Pick out the lines in the listing below that contain the word "this" and copy them.

BEGIN RECORDS SUPPLIED

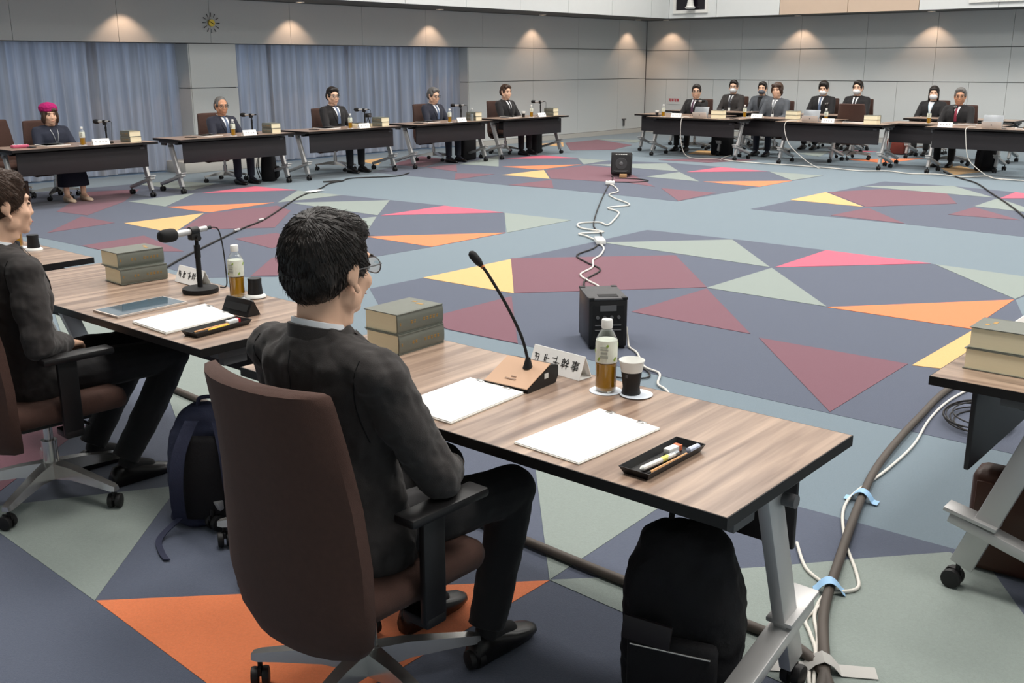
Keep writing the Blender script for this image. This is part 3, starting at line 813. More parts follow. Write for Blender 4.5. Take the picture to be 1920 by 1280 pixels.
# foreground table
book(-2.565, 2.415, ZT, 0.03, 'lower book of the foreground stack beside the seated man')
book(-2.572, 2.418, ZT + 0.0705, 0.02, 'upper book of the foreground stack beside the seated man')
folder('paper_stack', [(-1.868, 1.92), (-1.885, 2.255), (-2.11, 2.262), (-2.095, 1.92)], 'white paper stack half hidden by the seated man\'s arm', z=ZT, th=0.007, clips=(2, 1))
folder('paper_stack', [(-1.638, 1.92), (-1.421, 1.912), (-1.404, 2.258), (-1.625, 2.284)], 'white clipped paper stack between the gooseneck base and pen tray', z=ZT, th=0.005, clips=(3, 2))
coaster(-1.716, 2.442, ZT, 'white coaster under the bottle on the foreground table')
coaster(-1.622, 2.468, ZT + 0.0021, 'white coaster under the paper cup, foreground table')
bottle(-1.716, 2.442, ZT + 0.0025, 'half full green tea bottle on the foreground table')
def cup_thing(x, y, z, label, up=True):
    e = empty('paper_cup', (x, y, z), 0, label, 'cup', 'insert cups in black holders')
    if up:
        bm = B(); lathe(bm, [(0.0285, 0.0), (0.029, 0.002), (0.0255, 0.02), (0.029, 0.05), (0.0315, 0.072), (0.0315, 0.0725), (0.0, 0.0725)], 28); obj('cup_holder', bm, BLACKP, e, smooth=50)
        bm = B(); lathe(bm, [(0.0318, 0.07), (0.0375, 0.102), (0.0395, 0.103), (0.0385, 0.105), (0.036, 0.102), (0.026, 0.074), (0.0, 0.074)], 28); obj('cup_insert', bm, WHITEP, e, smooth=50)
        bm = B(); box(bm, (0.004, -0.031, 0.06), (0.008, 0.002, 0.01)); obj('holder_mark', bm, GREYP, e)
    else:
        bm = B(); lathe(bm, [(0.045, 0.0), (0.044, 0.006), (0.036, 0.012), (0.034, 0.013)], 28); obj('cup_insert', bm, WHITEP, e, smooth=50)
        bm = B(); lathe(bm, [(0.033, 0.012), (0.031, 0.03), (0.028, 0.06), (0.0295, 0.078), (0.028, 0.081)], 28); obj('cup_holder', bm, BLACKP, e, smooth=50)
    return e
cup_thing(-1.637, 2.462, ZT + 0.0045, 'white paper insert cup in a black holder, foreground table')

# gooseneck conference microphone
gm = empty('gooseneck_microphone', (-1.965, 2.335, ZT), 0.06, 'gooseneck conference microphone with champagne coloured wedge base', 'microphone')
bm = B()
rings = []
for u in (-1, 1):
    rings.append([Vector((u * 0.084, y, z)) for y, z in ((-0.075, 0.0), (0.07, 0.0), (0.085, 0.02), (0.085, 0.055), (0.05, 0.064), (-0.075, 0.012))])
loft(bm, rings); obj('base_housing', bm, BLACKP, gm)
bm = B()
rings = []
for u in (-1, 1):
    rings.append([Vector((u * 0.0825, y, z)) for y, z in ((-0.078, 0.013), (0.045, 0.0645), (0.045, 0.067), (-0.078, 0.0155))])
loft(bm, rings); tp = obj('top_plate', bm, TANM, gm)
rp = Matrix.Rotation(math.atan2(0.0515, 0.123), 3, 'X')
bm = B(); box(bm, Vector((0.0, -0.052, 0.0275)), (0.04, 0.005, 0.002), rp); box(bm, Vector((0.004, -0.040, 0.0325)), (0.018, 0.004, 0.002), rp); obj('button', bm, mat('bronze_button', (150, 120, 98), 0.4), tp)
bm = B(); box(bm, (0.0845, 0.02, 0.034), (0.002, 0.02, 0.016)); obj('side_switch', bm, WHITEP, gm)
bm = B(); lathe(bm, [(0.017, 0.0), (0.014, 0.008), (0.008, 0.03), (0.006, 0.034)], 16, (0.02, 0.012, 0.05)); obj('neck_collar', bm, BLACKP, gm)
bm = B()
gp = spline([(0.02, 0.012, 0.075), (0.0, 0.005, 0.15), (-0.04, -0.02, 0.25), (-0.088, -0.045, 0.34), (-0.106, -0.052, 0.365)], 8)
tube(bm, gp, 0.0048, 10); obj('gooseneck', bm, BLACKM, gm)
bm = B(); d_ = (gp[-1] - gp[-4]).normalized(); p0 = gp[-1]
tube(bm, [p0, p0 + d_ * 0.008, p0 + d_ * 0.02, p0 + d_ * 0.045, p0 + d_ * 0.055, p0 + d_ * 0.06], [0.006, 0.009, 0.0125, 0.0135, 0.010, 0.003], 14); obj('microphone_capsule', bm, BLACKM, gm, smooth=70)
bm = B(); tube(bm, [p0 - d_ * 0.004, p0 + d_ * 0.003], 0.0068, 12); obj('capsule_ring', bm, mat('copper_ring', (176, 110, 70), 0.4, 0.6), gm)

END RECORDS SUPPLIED
BEGIN RECORDS SUPPLIED

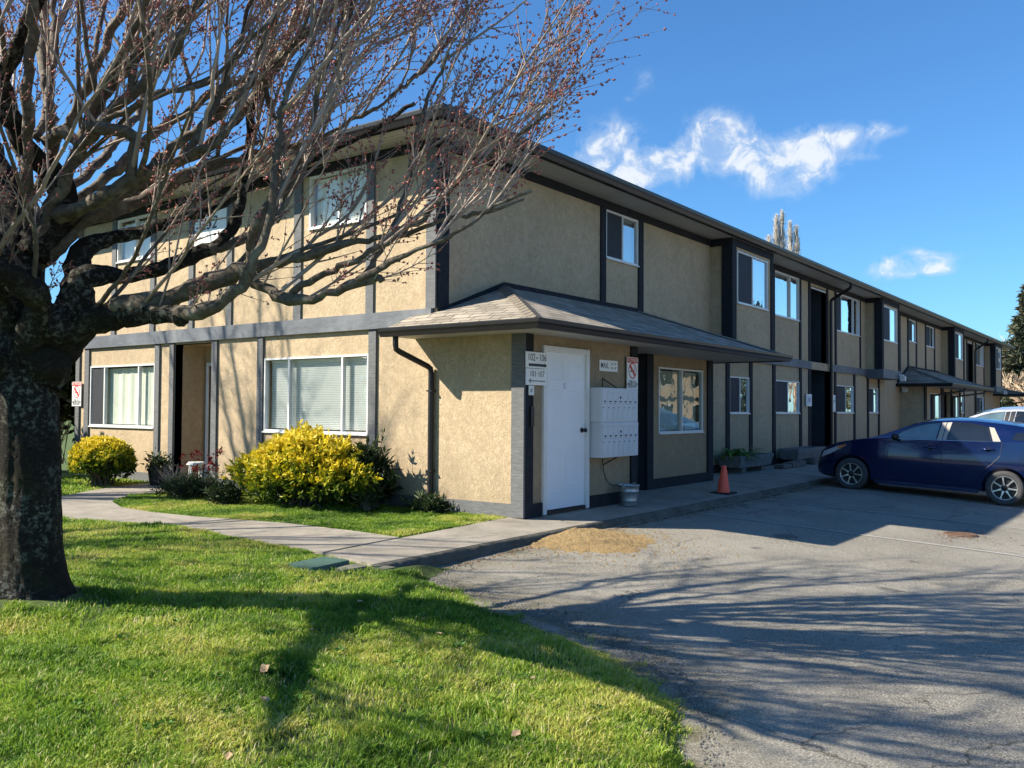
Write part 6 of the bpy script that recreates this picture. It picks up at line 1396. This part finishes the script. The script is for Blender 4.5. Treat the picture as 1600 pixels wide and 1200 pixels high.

END RECORDS SUPPLIED

EXERCISE SOLUTION:
Keep writing the Blender script for this image. This is part 3, starting at line 813. More parts follow. Write for Blender 4.5. Take the picture to be 1920 by 1280 pixels.
Write part 6 of the bpy script that recreates this picture. It picks up at line 1396. This part finishes the script. The script is for Blender 4.5. Treat the picture as 1600 pixels wide and 1200 pixels high.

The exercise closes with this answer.